Institutions with many exposed-pubkey UTXOs have an economic incentive to de-expose and rotate methodically before a scramble concentrates demand into a single fee spike window.

The divergences between a marketing-aggressive clock and institutional roadmaps can be summarized as a set of input assumptions.

Recent papers that reduce logical-qubit counts for factoring and discrete log problems can make a few-million physical qubit target appear closer, but only under assumed physical error rates and code distances that remain beyond what labs demonstrate at scale.

The mainstream lab view reflects stepwise device scaling where adding qubits can erode quality, with a path toward 10⁻⁴ to 10⁻⁵ error rates as code distance grows.

A conservative read places material limits, control complexity, and T-factory throughput as rate limiters that extend timelines into the 2040s and beyond, absent breakthroughs.

The policy drumbeat to complete migrations by 2035 aligns more with the stepwise and conservative cases than with exponential hardware trajectories.
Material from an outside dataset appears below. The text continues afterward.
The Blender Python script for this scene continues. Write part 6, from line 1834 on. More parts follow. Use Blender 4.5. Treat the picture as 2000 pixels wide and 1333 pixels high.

Case	Hardware and error path	Physical qubits for ECC-256*	Earliest window	Primary sources
Marketing-aggressive	Exponential qubit growth, ≤10⁻³ errors improving with scale	Few million	Late-2020s to early-2030s	Quantum Doom Clock
Mainstream lab	Stepwise scaling, error reduction with code distance	Many millions	Mid-2030s to 2040s	CNSA 2.0, UK NCSC
Conservative	Logistic growth, slower fidelity gains, factory bottlenecks	Tens of millions+	2040s to 2050s+	Quantum Doom Clock

*Totals depend on surface code distance, logical gate error targets, and T-gate distillation throughput. See Gidney and Ekerå (2021).

Forward-looking markers to watch are concrete.

1. Peer-reviewed demonstrations of long-lived logical gates, not only memory, at code distance around 25 with sub-10⁻⁶ logical error rates.
2. Practical T-gate distillation factories that deliver throughput for algorithms with 10⁶-plus logical qubits.
3. Bitcoin Improvement Proposals that advance post-quantum signature pathways from prototype to deployable standard, including formats that keep bulk artifacts off the hot path.
4. Public commitments by major exchanges and custodians to rotate exposed outputs, which would distribute fee pressure across time.

The Doom Clock’s utility is narrative, compressing uncertainty into urgency that funnels to a vendor solution.

The risk compass that matters for engineering and capital planning is anchored by NIST standards now finalized, government migration deadlines around 2035, and the lab milestones that would mark real inflection points for fault tolerance.

According to NIST’s FIPS-203 and FIPS-204, the tooling path is available today, which means wallets and services can start de-exposing keys and testing larger signatures without accepting a two-year doomsday premise.

Bitcoin’s hash-then-reveal design choices already delay exposure until spending time on common paths, and the network’s playbook includes multiple rotation and containment options when credible signals, not vendor clocks, indicate it’s time to proceed.

It is, however, worth remembering that when quantum computers make Bitcoin’s cryptography vulnerable, other legacy systems are also exposed. Banks, social media, finance apps, and much more will have backdoors left wide open.

Societal collapse is a bigger risk than losing some crypto if legacy systems are not updated.

For those who argue that Bitcoin upgrades will be slower than those of banks, etc., remember this, some ATMs and other banking infrastructure around the world still run on Windows XP.